The trick in eating meals together is to do it with the cell phone off and the laptop removed from the table. Keep the television off as well. If you take the time to set a nice table, cook healthy foods, and make the mealtime last – the results are the same as when you visit a special restaurant. Since the atmosphere feels special, it becomes special. As parents, you should choose to make this time as enjoyable as possible. Come up with little games, question and answer games and make sure that each person at the table – no matter how old, has equal say and influence. If you are just starting out, prepare for some of the angst and frustration in the household to erupt at first. But once it does, make sure that you as a parent, listen and solve the problems so that you can move passed them.

Eating meals together doesn’t have to be an event that is held at 6pm each and every night. Families today often don’t get home until it is late and there is nothing wrong with being non-traditional when it comes to your meal habits. However, make sure that you do it. If dinner proves a difficult time to get everyone together, then choose breakfast before the day starts. This can be a great way to send your family off for the day with a deep sense of belonging and a strong foundation of family. Eating meals together can provide a time for children to have an outlet for things they want to discuss or disclose to their parents. It takes away the necessity of fitting communication in to the schedule because it means that it is already part of the larger plan.

In 1994, a survey of high school students was performed by Louis Harris and Associates. It consisted of 2000 high school students. The children answered a series of questions and also completed educational assessments. The results concluded that high-schoolers who routinely (3-4 times a week) ate sit down dinners with their entire family experienced better academic success in school. A similar study of elementary students showed that children this age who ate meals together with their family scored at least 50% higher on standardized testing than kids who did not. Part of the reason is because this time lends a trustworthy platform where academic expectations can be discussed. Also, children may be prone to discuss what they have learned that day during school and parents are able to share their own knowledge of the subject providing more depth and interest for the child.

Eating meals together doesn’t have to be a forgotten art of the modern family.

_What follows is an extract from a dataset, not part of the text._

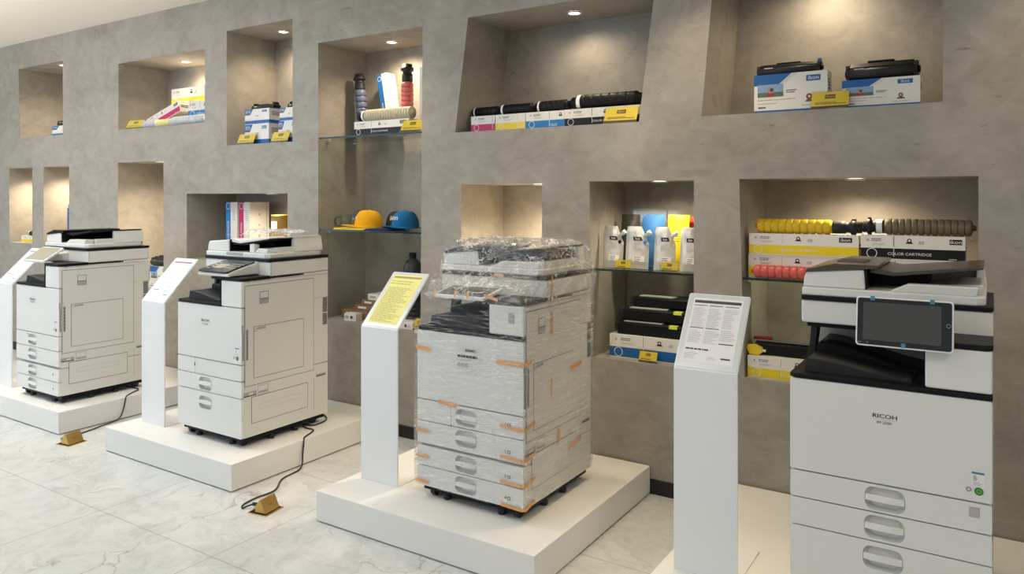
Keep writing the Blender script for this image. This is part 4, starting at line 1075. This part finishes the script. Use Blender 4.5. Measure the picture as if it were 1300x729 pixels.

If you decide that it is important, then it is definitely something that you should implement. As your children get older, making sure they are home before dinner or not allowed to go out until after dinner can help keep the family unit working towards effective communication. While some days, the family dinner may be stressful – it will always prove to be beneficial when parents and children continue to get to know each other on a deeper level. The goal of family – especially when your children are young is to make your home and your traditions something your child will want to revisit. Even if you aren’t the Brady Bunch - you can make eating meals together part of your life and part of your children’s cherished family traditions.